▶ **Extracted data**
:::::

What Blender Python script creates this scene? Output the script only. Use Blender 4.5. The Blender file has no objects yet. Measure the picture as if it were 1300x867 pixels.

:::::

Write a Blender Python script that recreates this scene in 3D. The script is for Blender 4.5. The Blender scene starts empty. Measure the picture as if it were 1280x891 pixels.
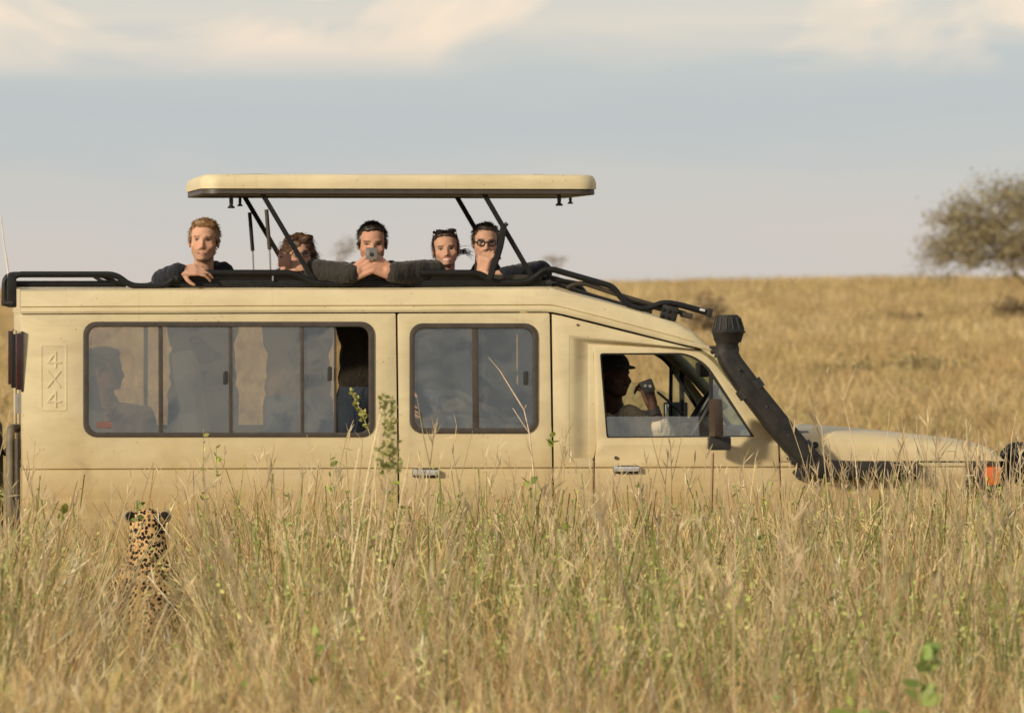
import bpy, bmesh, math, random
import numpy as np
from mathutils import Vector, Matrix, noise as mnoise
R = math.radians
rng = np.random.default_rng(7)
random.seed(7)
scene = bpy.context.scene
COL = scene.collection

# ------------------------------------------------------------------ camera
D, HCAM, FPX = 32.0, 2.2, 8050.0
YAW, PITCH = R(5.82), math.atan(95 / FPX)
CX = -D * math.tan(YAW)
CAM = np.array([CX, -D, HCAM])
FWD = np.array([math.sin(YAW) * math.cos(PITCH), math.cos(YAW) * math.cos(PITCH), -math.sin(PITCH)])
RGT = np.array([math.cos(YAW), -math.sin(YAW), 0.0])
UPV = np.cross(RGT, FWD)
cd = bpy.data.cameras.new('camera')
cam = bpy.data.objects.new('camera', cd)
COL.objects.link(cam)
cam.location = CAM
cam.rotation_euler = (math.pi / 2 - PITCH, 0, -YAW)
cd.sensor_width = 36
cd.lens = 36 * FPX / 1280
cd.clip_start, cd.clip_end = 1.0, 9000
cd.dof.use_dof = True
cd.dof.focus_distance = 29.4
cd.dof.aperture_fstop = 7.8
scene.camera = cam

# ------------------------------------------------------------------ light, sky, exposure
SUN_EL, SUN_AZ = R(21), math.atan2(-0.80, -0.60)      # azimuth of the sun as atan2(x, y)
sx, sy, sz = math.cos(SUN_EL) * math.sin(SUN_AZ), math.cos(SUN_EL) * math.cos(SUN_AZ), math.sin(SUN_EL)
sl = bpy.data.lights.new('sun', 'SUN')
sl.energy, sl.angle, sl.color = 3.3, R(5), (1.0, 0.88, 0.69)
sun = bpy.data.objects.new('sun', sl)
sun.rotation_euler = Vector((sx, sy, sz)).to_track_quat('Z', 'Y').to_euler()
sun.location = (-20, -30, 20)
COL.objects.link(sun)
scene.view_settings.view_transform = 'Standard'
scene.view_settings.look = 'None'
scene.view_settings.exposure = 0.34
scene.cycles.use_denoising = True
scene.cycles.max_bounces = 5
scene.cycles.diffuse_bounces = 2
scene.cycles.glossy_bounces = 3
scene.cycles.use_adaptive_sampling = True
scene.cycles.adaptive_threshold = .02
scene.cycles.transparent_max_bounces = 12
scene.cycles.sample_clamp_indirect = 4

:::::

▶ **Your task**
Any pictures should be left out. Reproduce every line from the one holding "Write a Blender" down to the one holding "COL = scene.collection", both of those lines included.

▶ **Correct result**
Write a Blender Python script that recreates this scene in 3D. The script is for Blender 4.5. The Blender scene starts empty. Measure the picture as if it were 1280x891 pixels.
import bpy, bmesh, math, random
import numpy as np
from mathutils import Vector, Matrix, noise as mnoise
R = math.radians
rng = np.random.default_rng(7)
random.seed(7)
scene = bpy.context.scene
COL = scene.collection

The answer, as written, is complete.